» **DATA LINES**:
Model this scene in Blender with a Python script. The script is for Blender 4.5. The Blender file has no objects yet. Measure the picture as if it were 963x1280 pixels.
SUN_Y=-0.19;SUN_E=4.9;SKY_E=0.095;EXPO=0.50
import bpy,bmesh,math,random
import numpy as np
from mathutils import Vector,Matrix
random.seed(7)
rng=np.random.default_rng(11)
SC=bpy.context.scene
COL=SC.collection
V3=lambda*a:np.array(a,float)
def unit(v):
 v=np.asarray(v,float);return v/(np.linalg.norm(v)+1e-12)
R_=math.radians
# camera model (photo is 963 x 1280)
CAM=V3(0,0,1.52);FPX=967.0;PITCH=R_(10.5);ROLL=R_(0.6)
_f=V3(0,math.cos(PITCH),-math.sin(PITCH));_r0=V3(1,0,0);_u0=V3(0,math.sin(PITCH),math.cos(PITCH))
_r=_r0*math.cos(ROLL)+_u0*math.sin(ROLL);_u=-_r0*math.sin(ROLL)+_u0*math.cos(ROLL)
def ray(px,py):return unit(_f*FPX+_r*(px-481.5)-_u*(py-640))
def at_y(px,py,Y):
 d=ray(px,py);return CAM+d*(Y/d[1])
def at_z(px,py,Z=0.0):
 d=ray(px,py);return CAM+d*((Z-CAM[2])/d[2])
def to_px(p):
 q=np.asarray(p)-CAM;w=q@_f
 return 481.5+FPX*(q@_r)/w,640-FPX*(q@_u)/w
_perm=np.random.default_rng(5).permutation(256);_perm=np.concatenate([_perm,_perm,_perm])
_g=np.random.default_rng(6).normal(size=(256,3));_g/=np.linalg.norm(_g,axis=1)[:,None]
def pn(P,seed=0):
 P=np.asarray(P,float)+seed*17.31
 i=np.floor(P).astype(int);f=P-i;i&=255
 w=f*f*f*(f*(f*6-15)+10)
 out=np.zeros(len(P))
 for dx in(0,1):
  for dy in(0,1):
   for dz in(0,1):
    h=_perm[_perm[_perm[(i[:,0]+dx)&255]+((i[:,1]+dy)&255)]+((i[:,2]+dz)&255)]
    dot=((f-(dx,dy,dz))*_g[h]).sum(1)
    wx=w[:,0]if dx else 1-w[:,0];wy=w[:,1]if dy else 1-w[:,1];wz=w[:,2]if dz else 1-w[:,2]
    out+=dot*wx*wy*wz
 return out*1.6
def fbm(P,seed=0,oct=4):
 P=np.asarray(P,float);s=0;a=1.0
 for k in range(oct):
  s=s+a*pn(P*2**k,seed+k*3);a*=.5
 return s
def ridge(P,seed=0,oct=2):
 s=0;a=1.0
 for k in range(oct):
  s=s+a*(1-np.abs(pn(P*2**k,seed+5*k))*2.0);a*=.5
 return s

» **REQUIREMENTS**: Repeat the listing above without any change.

» **EXERCISE SOLUTION**:
Model this scene in Blender with a Python script. The script is for Blender 4.5. The Blender file has no objects yet. Measure the picture as if it were 963x1280 pixels.
SUN_Y=-0.19;SUN_E=4.9;SKY_E=0.095;EXPO=0.50
import bpy,bmesh,math,random
import numpy as np
from mathutils import Vector,Matrix
random.seed(7)
rng=np.random.default_rng(11)
SC=bpy.context.scene
COL=SC.collection
V3=lambda*a:np.array(a,float)
def unit(v):
 v=np.asarray(v,float);return v/(np.linalg.norm(v)+1e-12)
R_=math.radians
# camera model (photo is 963 x 1280)
CAM=V3(0,0,1.52);FPX=967.0;PITCH=R_(10.5);ROLL=R_(0.6)
_f=V3(0,math.cos(PITCH),-math.sin(PITCH));_r0=V3(1,0,0);_u0=V3(0,math.sin(PITCH),math.cos(PITCH))
_r=_r0*math.cos(ROLL)+_u0*math.sin(ROLL);_u=-_r0*math.sin(ROLL)+_u0*math.cos(ROLL)
def ray(px,py):return unit(_f*FPX+_r*(px-481.5)-_u*(py-640))
def at_y(px,py,Y):
 d=ray(px,py);return CAM+d*(Y/d[1])
def at_z(px,py,Z=0.0):
 d=ray(px,py);return CAM+d*((Z-CAM[2])/d[2])
def to_px(p):
 q=np.asarray(p)-CAM;w=q@_f
 return 481.5+FPX*(q@_r)/w,640-FPX*(q@_u)/w
_perm=np.random.default_rng(5).permutation(256);_perm=np.concatenate([_perm,_perm,_perm])
_g=np.random.default_rng(6).normal(size=(256,3));_g/=np.linalg.norm(_g,axis=1)[:,None]
def pn(P,seed=0):
 P=np.asarray(P,float)+seed*17.31
 i=np.floor(P).astype(int);f=P-i;i&=255
 w=f*f*f*(f*(f*6-15)+10)
 out=np.zeros(len(P))
 for dx in(0,1):
  for dy in(0,1):
   for dz in(0,1):
    h=_perm[_perm[_perm[(i[:,0]+dx)&255]+((i[:,1]+dy)&255)]+((i[:,2]+dz)&255)]
    dot=((f-(dx,dy,dz))*_g[h]).sum(1)
    wx=w[:,0]if dx else 1-w[:,0];wy=w[:,1]if dy else 1-w[:,1];wz=w[:,2]if dz else 1-w[:,2]
    out+=dot*wx*wy*wz
 return out*1.6
def fbm(P,seed=0,oct=4):
 P=np.asarray(P,float);s=0;a=1.0
 for k in range(oct):
  s=s+a*pn(P*2**k,seed+k*3);a*=.5
 return s
def ridge(P,seed=0,oct=2):
 s=0;a=1.0
 for k in range(oct):
  s=s+a*(1-np.abs(pn(P*2**k,seed+5*k))*2.0);a*=.5
 return s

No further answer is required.